Be kind to everyone, but trust only those who deserve it

Recently someone asked me what she should do if she couldn’t trust a person she was being kind to. In the past she’d tried to be compassionate to a roommate she didn’t trust, and had even felt herself to be in danger. She didn’t say what the exact circumstances were, but it sounded scary.
Being kind to someone means treating them as a feeling human being who, like us, has a deep-rooted desire to be happy and an equally deep-rooted desire not to suffer. It means empathizing with the fact that happiness is elusive and that suffering is all too common. Bearing these thoughts in mind makes it harder to be unkind to the other person and easier for us to treat them with empathy, kindness, and compassion. It becomes easier to care for their wellbeing.

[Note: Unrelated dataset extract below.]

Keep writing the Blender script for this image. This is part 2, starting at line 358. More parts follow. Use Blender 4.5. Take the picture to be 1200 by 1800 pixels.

Trust means knowing or believing that someone can be relied upon. It might mean that they can be depended on to look after our best interests. It could mean that they can be relied upon to tell the truth. It might mean that they can be relied upon to do what they say they will.
I think generally we can in fact trust most people, even complete strangers, but when there’s a history of dishonesty or manipulation, or when you pick up on a bad vibe, it’s best to err on the safe side.
But kindness and trust don’t necessarily overlap. We can treat everyone kindly, but a person may have a track record of not caring for our wellbeing (possibly even of being cruel or exploitative), or of being unreliable, or of being untruthful. Under such circumstances it might be very unwise to trust that person. They simply haven’t earned our trust. They’re not trust-worthy. Trusting everyone is what we call “idiot compassion.”
But you can still be kind to a person who isn’t worthy of your trust. Knowing that they’re a feeling being, you don’t have to want them to suffer. You may have to say or do things that make them unhappy (like saying “no” when they ask if they can borrow money) but you don’t do that with the intention of making them suffer. In fact if we’re being kind we may say “no” to another person because we want them to be happy! We don’t make people genuinely happy by enabling their vices.
It sounds to me that the woman who asked this question had got herself into an enabling or codependent situation. Not wanting to appear cruel, she didn’t want to stand up to the other person. Wanting to be kind, she didn’t want to say no. But she was confusing trust and kindness.I’m not saying, incidentally, that it’s easy not to have ill will for someone we distrust, just that’s it’s possible and that it’s what we should aim to do.
If we fear that the other person is trying to exploit or harm us, we need to be very careful. Some people want to rip us off or even physically harm us. Sometimes we need need to be kind to ourselves by getting the hell out of Dodge! We should be kind to everyone, but in some cases we should be kind from a safe distance.